On a donc vu sur les plateaux de télévision et de radio, ici en Algérie, des personnalités publiques (ainsi que des journalistes ou animateurs, plus animateurs que journalistes, la profession ayant connu à partir des années 90 une mal-formation certaine), s'oubliant sous les «feux de la rampe» et grisés par la notoriété (sic!) à portée de voix, dire la chose et son contraire et même des idioties (on a même vu un jour un imam connu , énervé, lors d'un débat télévisé - une télé «algéro-étrangère», bien que les télés publiques ne sont pas indemnes de dérives langagières - sur la laïcité, je crois, dire une très grosse grossièreté en direct à une heure de grande écoute), porter des jugements de valeur à la limite d'accusations, de contre-vérités, d'insultes même. On a vu une députée «insulter» une région? Chacun «daïr rayou» !

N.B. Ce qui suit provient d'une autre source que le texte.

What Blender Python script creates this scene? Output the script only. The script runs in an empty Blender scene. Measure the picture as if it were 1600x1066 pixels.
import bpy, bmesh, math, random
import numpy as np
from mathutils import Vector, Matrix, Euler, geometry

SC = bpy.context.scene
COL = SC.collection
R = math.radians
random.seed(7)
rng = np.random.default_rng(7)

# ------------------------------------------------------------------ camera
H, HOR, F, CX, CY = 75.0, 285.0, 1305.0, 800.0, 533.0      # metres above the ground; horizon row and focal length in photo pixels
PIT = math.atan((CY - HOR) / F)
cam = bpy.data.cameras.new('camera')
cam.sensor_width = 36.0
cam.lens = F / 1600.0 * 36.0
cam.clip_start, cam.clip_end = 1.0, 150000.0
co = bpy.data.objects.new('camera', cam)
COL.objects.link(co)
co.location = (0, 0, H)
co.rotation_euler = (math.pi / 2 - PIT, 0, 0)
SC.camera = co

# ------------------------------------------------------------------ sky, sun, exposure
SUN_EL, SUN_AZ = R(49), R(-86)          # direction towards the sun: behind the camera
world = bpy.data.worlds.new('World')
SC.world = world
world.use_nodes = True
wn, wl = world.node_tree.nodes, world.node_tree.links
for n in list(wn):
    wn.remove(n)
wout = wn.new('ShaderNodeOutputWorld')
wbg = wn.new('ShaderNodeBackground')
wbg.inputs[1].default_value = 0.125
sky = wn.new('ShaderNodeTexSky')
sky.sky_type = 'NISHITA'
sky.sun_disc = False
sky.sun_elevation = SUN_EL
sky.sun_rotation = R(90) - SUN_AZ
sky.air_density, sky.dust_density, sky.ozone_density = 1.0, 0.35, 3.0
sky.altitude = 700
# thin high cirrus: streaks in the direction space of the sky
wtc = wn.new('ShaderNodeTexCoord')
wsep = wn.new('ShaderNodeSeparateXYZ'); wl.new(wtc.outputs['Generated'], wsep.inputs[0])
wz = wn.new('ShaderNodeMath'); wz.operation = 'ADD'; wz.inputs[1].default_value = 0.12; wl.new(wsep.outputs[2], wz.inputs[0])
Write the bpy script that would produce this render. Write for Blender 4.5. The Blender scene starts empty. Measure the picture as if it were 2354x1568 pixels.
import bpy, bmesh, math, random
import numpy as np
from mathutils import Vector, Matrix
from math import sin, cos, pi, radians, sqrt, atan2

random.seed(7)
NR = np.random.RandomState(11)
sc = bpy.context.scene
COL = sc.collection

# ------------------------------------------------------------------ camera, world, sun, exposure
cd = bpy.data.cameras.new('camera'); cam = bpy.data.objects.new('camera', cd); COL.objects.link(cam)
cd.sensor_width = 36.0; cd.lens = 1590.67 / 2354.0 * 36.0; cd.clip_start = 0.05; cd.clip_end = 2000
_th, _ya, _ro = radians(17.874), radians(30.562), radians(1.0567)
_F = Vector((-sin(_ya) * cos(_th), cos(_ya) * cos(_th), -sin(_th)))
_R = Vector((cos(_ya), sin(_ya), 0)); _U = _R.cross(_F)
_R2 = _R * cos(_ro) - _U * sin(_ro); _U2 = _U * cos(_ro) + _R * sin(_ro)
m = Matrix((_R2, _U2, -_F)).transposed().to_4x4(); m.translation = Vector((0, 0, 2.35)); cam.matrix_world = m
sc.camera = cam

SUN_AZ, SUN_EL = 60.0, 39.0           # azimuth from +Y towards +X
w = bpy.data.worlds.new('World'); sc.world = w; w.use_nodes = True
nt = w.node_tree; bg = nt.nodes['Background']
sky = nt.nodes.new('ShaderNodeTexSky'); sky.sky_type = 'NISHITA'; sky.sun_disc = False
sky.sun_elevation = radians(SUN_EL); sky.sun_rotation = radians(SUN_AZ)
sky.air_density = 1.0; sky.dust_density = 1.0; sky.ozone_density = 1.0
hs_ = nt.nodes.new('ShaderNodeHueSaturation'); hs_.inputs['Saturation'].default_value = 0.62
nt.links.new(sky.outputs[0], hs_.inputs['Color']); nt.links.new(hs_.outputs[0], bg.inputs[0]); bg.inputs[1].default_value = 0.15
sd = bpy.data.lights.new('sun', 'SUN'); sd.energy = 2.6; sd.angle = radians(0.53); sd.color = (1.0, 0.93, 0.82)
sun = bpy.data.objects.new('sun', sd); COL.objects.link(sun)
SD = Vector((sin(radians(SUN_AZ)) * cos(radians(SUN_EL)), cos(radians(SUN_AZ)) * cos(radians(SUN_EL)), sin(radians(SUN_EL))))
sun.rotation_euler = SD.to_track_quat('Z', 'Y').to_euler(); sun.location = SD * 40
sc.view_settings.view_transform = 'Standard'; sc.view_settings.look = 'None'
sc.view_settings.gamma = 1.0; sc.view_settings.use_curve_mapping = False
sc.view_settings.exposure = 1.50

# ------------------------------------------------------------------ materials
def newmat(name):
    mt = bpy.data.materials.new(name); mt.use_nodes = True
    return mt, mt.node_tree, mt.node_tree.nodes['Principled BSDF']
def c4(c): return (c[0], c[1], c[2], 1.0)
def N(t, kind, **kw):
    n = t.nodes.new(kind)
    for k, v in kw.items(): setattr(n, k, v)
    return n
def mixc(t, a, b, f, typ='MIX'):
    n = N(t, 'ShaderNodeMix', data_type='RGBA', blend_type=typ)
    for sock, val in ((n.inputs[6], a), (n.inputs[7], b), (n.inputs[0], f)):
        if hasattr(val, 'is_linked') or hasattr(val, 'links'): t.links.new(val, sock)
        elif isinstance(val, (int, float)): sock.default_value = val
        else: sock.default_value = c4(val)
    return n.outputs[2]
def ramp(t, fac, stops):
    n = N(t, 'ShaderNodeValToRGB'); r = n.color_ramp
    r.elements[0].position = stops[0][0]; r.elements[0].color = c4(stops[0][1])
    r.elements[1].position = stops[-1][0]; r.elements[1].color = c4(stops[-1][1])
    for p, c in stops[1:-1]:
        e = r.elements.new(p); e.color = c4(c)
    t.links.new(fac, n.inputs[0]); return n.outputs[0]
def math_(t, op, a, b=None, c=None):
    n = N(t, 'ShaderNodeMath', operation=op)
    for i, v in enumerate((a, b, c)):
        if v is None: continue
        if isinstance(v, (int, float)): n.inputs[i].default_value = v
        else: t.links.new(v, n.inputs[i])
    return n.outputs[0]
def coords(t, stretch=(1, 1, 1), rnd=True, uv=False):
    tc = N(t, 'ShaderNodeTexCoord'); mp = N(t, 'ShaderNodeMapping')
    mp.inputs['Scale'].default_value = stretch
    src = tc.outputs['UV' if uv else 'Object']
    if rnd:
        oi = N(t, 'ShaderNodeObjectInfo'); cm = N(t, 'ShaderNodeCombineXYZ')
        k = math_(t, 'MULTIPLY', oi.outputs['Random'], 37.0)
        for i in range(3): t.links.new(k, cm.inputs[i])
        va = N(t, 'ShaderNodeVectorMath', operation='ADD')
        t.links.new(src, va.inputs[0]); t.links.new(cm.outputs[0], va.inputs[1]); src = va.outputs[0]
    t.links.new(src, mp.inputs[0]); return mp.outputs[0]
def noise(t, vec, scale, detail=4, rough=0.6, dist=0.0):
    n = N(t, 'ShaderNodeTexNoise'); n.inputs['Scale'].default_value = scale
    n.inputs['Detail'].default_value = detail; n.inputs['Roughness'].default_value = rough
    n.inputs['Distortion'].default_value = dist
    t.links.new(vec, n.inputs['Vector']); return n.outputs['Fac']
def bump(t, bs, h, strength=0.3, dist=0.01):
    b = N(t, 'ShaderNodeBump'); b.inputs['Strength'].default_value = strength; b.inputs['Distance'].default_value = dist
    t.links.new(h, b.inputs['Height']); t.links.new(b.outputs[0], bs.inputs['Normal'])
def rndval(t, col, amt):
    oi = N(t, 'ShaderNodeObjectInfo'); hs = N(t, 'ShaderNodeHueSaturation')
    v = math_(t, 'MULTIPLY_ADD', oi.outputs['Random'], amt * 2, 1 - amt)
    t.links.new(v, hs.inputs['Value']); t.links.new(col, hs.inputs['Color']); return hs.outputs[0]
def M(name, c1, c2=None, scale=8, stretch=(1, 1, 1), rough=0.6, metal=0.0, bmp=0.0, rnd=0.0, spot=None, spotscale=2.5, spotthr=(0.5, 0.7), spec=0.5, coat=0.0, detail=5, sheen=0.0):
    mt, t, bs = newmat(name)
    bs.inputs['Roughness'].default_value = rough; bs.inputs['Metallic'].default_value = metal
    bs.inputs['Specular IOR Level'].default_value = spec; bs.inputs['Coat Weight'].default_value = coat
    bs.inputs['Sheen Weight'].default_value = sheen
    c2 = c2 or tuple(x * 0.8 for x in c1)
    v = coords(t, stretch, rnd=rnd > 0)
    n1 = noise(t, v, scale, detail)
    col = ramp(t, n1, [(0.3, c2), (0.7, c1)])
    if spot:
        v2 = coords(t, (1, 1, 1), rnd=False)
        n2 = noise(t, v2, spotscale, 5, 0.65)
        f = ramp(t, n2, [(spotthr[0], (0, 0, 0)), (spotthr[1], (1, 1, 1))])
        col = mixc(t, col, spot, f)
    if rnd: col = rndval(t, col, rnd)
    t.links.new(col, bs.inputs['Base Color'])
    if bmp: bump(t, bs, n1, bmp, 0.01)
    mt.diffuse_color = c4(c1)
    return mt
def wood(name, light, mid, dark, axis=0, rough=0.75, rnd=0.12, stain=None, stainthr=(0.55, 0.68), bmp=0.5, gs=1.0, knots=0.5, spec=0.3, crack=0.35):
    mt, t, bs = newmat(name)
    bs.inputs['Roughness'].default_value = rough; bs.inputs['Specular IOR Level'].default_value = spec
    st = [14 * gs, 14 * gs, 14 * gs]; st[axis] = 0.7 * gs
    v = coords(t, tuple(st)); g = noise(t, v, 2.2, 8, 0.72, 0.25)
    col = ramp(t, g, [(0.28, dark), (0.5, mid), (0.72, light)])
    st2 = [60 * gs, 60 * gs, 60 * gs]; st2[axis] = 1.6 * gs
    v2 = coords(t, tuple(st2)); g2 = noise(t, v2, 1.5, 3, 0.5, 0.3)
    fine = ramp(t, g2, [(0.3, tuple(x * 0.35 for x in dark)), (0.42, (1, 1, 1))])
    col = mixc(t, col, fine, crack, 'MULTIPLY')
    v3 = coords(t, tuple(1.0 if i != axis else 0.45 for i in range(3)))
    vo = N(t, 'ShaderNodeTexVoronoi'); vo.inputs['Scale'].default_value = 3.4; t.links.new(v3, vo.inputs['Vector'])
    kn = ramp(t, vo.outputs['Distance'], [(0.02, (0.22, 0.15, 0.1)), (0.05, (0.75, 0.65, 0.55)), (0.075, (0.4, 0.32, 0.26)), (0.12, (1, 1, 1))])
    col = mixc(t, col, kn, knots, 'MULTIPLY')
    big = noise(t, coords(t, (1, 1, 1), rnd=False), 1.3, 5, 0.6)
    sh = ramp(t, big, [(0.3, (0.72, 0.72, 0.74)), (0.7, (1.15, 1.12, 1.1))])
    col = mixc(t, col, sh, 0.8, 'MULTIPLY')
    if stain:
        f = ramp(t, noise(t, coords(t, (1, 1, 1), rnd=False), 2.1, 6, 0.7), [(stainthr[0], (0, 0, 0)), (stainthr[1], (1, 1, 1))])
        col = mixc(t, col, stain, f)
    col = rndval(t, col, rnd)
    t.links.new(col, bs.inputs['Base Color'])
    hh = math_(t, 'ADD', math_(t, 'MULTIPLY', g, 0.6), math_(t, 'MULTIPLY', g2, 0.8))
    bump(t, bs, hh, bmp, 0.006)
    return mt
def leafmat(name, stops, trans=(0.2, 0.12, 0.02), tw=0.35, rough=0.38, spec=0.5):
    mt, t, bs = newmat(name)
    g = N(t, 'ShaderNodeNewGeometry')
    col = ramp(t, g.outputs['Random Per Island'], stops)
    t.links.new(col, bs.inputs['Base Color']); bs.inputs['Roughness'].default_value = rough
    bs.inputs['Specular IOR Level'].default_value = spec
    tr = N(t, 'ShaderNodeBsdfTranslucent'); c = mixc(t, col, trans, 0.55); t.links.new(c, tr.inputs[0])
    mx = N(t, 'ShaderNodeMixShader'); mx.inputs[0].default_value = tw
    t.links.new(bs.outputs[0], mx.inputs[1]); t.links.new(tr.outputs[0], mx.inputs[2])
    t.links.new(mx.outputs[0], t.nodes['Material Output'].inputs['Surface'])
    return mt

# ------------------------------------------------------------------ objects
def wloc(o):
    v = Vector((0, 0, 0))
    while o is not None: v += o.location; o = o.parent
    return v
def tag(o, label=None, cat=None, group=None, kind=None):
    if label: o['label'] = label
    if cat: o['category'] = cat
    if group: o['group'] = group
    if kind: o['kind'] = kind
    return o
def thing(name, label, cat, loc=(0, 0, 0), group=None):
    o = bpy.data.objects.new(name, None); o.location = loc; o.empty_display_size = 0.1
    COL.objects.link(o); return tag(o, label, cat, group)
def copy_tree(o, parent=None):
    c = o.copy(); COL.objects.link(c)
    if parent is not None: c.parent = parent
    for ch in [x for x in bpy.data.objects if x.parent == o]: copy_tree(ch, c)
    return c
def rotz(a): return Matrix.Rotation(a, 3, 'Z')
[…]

Problème de formation et d'éducation ? Problème de niveau d'animation? Problème de gestion des plateaux et des rédactions? Problème de non-prise de conscience de l'importance de l'influence des médias utilisés (dont les réseaux sociaux) et des dégâts pouvant être causés sur les publics? Problème de jeux politiques malsains? Problèmes d'ego surdimensionnés ? D'ambitions mal placées? De tout un peu, un peu de tout.

Mais aussi, et surtout, une méconnaissance quasi-totale du poids et du choc des mots dans le discours destiné au grand public en continuant à les (les mots) utiliser comme d'habitude, c'est-à-dire en petit comité, comme dans le quartier, au café du coin, lors d'une partie de dominos ou de pétanque ou de foot à six. Bref, selon son bon plaisir et non selon l'intérêt général ou public, et souvent sans réfléchir aux effets et conséquences. Ceci dit surtout pour les questions relevant de la gestion de l'Etat et du pays. Il est vrai qu'à l'école et même à l'Université, on n'a pas beaucoup appris à lire, à comprendre, à argumenter, à douter, à critiquer, à parler, à discourir dans toutes les langues, nationales et étrangères. Les mots sont donc devenus de véritables maux. Des «mots-canaille» et des «lignes de sabordage et de mauvaise foi» (A.Cheniki) enrobés -chez les plus malins - de phrases mielleuses et de références à Dieu ; ce dernier étant mis à toutes les sauces ! Toujours pour emprunter au Pr A.Cheniki, universitaire-chercheur spécialiste, entre autres, du discours, les mots, avec le temps, ne sont pas -ne sont plus - seulement «souvent impuissants à exprimer notre pensée», mais «ils narguent le locuteur en évacuant le langage de la case communication, privilégiant le signifiant et une certaine opacité dont la complexité rend tout échange peu aisé». Pis encore, dérapages verbaux, langues qui fourchent et phrases qui s'égarent venant d'ignorants, d'incompétents et/ou d'esprits débiles (le tout associé aux autres types de manipulations dont la virtuelle quand il y a, en face, des malveillants, tous ceux que Nietzsche appelle «les hommes du ressentiment» prêts à toutes les trahisons et les forfaitures) font, quasi-volontairement, dans la «destruction massive» des esprits. Dans le cas des relations internationales, ils sont la cause première de leur détérioration et des crises.